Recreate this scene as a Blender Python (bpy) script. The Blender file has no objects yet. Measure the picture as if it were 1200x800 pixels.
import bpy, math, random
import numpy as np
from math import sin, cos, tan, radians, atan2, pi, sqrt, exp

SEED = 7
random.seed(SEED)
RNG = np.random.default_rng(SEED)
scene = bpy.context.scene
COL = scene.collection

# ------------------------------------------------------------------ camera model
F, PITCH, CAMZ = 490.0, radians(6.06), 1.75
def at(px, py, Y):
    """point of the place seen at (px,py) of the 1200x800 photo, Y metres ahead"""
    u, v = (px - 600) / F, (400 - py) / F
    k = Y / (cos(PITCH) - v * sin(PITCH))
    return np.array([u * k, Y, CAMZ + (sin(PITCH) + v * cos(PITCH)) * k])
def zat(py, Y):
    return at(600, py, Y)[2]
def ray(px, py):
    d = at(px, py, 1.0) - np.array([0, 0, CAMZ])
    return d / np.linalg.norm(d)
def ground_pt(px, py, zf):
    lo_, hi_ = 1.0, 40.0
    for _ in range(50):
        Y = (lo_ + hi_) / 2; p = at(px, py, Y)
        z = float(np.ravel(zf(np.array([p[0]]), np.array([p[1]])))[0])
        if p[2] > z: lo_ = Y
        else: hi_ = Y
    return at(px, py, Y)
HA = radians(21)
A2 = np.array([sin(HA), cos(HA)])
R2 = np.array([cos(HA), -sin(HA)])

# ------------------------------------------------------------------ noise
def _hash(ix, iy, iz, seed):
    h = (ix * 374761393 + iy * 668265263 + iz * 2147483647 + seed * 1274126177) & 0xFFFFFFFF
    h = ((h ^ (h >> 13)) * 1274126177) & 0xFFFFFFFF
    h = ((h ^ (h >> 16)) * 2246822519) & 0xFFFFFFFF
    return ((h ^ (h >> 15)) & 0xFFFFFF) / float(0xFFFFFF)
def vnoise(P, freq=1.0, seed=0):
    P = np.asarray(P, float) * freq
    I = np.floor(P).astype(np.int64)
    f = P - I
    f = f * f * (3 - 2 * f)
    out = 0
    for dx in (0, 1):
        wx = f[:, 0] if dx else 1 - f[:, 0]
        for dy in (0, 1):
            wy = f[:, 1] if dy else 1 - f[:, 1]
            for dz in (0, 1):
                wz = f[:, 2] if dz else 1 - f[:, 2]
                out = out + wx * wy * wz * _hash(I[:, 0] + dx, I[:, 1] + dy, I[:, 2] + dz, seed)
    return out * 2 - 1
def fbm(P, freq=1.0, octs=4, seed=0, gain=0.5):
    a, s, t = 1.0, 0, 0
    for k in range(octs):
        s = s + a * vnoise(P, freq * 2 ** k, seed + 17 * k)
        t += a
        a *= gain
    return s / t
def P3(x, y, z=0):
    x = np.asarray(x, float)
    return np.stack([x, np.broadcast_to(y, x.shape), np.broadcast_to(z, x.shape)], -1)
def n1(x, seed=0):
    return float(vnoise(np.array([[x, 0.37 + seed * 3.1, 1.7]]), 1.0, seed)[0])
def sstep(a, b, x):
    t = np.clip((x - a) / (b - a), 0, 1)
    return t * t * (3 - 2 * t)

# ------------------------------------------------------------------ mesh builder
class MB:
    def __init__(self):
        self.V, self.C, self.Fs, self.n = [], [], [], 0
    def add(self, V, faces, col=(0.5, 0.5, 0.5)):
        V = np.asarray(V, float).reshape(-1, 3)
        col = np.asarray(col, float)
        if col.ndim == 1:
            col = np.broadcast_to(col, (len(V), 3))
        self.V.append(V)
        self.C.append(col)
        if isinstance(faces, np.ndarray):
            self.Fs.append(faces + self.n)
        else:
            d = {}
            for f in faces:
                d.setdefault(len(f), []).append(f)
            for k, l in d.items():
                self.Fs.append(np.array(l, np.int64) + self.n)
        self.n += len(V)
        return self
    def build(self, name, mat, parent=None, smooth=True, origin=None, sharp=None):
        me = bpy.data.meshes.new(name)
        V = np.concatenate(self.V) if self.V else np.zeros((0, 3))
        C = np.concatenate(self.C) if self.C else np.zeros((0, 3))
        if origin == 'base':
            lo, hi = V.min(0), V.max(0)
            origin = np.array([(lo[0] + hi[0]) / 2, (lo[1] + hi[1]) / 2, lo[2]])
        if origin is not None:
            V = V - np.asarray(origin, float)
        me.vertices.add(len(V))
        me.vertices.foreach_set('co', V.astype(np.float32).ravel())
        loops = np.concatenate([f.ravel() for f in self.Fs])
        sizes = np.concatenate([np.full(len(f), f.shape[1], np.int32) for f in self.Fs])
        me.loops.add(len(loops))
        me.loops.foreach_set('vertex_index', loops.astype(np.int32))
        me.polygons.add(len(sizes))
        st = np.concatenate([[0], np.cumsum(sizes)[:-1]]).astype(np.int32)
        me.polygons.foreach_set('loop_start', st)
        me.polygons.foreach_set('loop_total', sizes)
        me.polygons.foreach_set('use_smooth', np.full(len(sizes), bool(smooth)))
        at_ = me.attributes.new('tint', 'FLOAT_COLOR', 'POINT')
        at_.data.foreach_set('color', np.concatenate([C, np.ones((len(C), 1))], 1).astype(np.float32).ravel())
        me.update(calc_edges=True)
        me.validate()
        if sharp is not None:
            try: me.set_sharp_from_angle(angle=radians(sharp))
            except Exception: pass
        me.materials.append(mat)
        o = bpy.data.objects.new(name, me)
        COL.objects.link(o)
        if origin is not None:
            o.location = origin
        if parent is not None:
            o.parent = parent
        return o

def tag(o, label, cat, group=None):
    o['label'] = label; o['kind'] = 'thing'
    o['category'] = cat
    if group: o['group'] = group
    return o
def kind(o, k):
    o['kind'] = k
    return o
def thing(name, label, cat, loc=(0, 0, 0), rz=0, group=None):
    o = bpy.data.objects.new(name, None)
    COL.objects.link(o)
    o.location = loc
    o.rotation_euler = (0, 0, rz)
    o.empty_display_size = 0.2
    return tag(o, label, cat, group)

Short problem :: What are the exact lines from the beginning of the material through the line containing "COL = scene.collection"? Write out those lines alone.

Correct response ::
Recreate this scene as a Blender Python (bpy) script. The Blender file has no objects yet. Measure the picture as if it were 1200x800 pixels.
import bpy, math, random
import numpy as np
from math import sin, cos, tan, radians, atan2, pi, sqrt, exp

SEED = 7
random.seed(SEED)
RNG = np.random.default_rng(SEED)
scene = bpy.context.scene
COL = scene.collection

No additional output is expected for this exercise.